Check each line for the string "pixels" and give only the count of lines that have it.
§
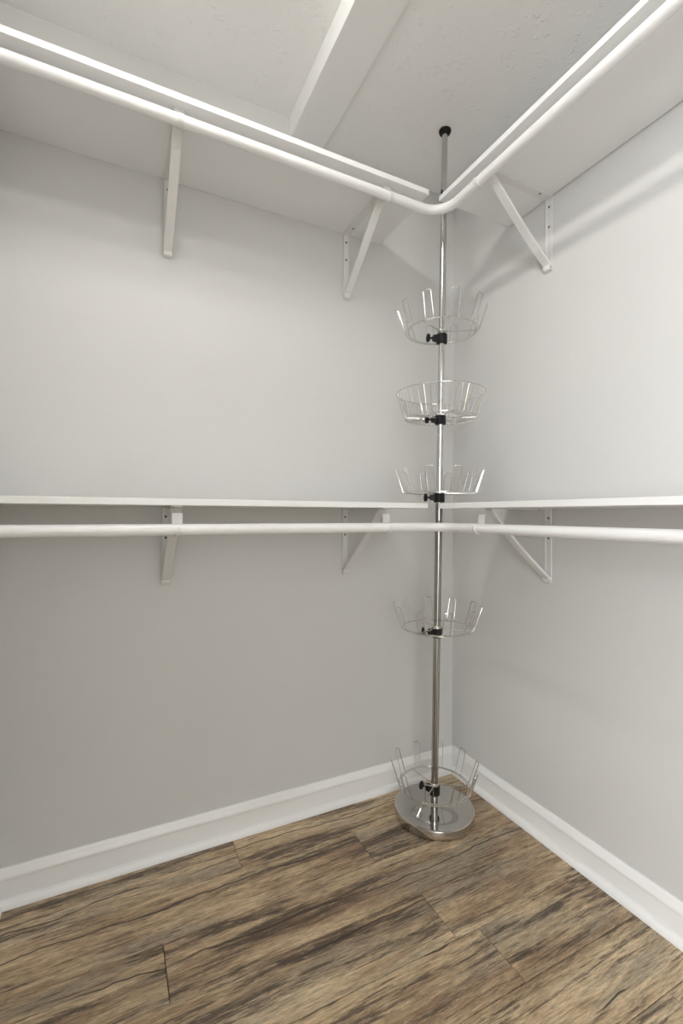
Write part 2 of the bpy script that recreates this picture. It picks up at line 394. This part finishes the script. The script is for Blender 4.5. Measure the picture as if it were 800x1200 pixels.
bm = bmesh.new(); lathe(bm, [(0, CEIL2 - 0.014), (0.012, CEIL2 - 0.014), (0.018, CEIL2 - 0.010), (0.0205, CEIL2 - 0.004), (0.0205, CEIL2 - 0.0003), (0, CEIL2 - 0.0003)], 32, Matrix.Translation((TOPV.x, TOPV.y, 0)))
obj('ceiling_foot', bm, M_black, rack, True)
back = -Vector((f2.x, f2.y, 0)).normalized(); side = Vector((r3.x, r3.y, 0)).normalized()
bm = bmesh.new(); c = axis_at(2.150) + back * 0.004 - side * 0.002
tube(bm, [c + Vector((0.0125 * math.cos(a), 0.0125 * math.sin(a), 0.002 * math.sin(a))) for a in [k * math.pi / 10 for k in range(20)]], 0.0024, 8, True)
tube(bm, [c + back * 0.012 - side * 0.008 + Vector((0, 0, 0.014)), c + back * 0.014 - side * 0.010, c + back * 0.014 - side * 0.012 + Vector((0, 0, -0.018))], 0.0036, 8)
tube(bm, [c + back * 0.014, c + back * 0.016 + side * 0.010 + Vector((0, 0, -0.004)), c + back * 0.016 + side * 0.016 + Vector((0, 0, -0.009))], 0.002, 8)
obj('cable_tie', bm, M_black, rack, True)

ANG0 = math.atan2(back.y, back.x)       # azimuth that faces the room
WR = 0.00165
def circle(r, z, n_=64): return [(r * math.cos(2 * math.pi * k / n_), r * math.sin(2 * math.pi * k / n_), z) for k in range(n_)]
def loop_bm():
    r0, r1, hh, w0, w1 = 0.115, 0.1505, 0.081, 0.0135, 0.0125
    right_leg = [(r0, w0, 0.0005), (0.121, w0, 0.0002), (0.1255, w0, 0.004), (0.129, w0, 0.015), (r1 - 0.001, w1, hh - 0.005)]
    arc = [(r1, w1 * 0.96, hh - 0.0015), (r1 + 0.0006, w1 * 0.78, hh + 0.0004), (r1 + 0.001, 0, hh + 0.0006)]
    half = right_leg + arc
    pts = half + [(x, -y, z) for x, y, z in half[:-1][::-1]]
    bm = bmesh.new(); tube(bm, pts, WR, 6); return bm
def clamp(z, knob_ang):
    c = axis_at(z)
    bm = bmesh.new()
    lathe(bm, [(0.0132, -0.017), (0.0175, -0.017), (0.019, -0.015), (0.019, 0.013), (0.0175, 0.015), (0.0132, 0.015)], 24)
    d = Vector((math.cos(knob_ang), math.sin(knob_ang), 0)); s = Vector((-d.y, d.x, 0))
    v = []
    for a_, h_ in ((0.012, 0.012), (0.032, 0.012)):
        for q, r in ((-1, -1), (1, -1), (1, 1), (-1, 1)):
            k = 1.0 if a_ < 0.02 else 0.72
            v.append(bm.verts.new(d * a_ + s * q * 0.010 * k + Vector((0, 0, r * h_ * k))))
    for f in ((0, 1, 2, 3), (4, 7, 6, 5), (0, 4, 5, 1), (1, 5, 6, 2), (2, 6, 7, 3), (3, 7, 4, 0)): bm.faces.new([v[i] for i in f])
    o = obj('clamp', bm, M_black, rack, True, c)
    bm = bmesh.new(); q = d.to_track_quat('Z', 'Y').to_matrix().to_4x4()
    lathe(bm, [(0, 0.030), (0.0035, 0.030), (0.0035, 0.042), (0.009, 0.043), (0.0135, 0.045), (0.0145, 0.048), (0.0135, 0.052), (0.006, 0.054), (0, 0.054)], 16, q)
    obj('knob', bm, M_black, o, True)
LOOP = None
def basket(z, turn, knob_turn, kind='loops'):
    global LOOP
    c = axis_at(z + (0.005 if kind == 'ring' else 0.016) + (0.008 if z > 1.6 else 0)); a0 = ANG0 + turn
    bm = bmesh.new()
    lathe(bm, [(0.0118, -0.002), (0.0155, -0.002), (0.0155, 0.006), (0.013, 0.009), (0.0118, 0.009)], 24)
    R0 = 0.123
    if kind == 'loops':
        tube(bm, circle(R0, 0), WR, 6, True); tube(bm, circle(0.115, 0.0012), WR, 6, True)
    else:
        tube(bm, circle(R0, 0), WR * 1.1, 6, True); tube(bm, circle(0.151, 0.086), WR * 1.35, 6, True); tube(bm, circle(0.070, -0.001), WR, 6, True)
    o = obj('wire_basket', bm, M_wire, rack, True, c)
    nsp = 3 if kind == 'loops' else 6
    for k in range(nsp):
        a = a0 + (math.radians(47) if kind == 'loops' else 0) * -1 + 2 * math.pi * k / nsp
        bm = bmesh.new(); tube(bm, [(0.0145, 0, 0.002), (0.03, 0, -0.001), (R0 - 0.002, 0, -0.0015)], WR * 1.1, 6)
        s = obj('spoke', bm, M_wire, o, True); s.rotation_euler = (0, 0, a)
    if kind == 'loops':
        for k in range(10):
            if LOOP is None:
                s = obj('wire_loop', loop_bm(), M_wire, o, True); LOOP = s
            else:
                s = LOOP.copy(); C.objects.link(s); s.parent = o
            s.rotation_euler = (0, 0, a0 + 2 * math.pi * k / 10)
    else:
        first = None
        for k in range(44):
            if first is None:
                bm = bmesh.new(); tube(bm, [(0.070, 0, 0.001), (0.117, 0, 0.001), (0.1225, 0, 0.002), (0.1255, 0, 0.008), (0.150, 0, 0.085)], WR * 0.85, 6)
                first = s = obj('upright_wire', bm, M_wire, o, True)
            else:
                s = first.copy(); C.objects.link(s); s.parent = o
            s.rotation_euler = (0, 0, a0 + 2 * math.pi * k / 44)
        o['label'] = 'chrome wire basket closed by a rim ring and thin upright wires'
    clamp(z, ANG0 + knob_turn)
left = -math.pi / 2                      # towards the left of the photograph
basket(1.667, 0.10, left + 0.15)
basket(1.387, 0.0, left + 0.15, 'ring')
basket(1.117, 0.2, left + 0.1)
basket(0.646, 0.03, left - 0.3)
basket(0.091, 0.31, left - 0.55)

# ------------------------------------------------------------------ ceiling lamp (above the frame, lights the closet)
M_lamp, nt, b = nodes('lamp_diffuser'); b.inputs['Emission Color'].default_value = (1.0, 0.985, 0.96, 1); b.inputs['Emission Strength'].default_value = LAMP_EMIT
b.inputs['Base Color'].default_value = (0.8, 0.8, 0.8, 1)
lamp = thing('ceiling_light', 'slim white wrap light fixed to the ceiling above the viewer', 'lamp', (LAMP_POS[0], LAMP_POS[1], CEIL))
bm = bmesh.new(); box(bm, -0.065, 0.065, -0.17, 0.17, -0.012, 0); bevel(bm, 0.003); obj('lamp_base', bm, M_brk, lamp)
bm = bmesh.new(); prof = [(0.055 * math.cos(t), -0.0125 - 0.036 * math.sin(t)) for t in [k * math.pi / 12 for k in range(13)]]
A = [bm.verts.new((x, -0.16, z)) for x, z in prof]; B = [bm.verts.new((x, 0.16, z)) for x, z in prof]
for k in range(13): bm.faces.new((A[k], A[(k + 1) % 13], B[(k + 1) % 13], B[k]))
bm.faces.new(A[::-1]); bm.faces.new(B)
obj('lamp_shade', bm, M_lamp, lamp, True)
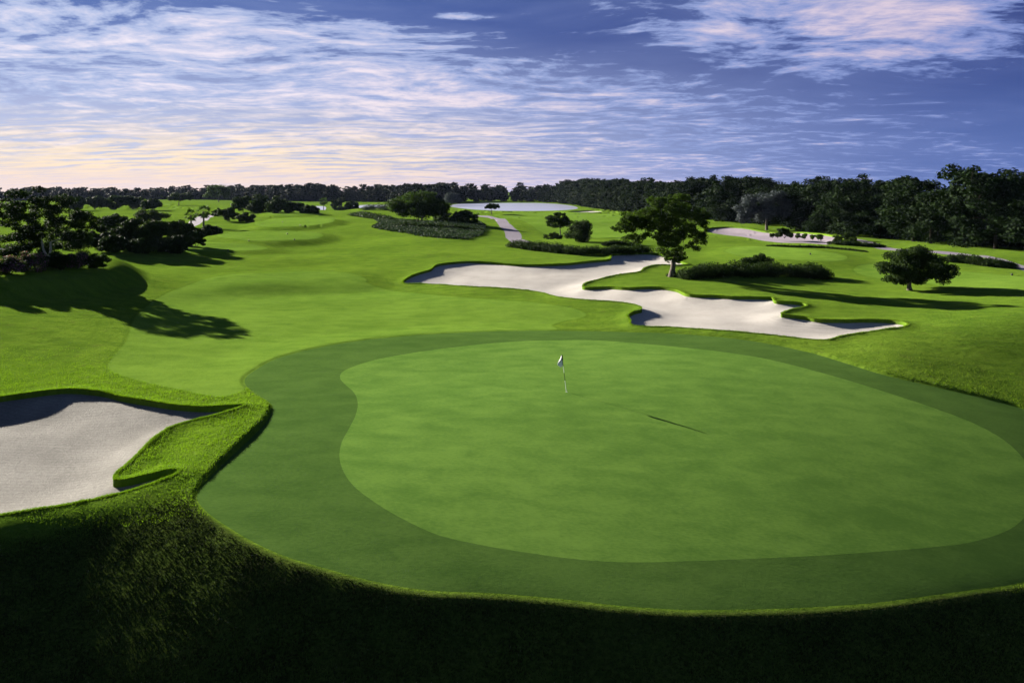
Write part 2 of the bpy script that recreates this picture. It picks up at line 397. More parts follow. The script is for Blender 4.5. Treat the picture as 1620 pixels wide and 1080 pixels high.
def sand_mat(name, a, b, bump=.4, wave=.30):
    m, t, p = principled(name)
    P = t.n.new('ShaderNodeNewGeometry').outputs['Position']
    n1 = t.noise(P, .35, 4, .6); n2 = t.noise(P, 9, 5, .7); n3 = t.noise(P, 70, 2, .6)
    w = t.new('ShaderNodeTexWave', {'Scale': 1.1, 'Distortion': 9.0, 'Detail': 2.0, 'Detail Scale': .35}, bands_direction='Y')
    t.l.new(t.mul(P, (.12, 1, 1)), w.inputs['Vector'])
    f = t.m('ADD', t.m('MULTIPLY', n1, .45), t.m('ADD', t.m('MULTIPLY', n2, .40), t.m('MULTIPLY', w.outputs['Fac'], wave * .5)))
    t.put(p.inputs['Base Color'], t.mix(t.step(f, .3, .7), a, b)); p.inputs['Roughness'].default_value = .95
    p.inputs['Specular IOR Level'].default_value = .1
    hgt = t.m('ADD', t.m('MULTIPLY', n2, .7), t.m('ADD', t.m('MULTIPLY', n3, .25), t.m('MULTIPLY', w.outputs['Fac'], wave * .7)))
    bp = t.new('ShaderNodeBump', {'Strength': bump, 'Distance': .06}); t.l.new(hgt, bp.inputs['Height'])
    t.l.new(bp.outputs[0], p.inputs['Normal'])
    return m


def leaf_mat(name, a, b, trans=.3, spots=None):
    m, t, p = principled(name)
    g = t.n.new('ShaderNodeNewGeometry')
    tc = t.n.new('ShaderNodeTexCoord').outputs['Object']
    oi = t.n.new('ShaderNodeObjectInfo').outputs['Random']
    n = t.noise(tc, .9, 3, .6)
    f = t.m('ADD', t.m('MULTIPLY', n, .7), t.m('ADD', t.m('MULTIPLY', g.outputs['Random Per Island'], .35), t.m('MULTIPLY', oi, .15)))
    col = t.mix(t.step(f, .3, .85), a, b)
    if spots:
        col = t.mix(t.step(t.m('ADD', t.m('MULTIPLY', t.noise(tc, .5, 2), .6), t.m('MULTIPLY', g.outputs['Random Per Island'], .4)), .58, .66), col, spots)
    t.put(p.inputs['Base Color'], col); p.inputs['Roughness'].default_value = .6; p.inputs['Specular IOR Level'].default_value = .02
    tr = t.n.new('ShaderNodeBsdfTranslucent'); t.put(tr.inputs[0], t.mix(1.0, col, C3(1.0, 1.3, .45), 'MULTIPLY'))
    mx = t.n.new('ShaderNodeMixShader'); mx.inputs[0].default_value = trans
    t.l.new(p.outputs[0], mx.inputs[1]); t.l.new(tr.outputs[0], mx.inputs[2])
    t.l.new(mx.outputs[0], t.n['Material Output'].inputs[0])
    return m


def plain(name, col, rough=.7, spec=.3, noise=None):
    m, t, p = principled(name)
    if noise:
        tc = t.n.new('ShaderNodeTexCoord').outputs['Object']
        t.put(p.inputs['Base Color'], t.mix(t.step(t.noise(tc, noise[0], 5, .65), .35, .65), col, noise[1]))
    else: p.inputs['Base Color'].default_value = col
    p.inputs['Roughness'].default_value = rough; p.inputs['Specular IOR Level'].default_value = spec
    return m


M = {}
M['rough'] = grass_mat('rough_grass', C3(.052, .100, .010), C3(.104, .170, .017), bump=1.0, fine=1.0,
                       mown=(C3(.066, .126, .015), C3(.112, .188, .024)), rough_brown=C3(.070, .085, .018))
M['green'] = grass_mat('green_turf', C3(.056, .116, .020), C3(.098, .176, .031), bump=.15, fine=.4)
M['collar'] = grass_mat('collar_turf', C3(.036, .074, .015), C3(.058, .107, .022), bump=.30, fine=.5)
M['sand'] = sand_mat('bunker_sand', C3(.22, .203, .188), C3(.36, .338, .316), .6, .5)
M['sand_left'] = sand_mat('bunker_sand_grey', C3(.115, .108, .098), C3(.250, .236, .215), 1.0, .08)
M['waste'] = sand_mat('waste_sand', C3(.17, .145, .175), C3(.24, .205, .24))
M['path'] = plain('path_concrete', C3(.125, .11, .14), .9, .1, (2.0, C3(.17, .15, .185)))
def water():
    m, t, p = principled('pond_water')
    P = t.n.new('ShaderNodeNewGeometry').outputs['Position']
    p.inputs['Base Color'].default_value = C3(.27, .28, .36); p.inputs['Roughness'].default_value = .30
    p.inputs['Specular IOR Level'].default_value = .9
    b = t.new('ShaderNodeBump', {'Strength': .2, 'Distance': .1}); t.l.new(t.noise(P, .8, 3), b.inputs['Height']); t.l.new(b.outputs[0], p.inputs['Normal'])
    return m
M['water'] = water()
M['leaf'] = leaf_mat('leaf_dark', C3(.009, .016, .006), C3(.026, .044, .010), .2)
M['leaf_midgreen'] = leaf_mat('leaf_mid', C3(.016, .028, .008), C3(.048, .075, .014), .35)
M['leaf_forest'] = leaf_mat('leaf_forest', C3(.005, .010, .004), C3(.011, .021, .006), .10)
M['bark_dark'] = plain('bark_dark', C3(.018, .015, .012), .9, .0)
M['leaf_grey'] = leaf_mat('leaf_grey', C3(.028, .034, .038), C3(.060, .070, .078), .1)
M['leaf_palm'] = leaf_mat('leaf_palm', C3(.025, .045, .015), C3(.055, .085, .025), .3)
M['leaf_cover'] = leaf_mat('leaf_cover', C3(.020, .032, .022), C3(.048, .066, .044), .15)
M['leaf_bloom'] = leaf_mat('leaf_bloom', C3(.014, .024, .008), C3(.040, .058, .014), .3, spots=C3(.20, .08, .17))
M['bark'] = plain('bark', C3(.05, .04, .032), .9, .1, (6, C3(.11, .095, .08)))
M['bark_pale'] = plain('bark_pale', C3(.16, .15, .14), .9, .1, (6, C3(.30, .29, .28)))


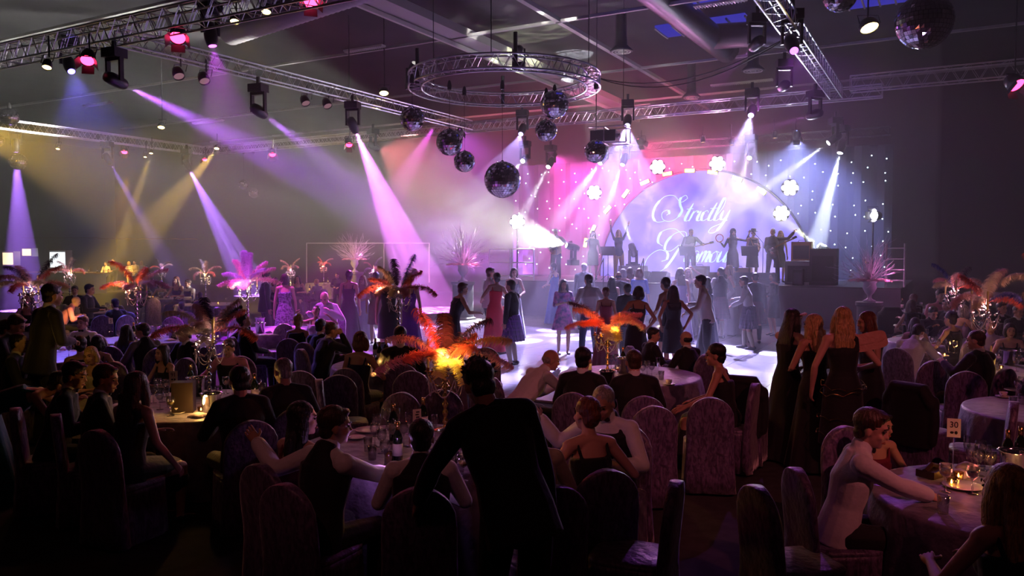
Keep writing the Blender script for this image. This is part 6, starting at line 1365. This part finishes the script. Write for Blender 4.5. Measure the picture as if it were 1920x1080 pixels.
§
◆ **Expected answer**
3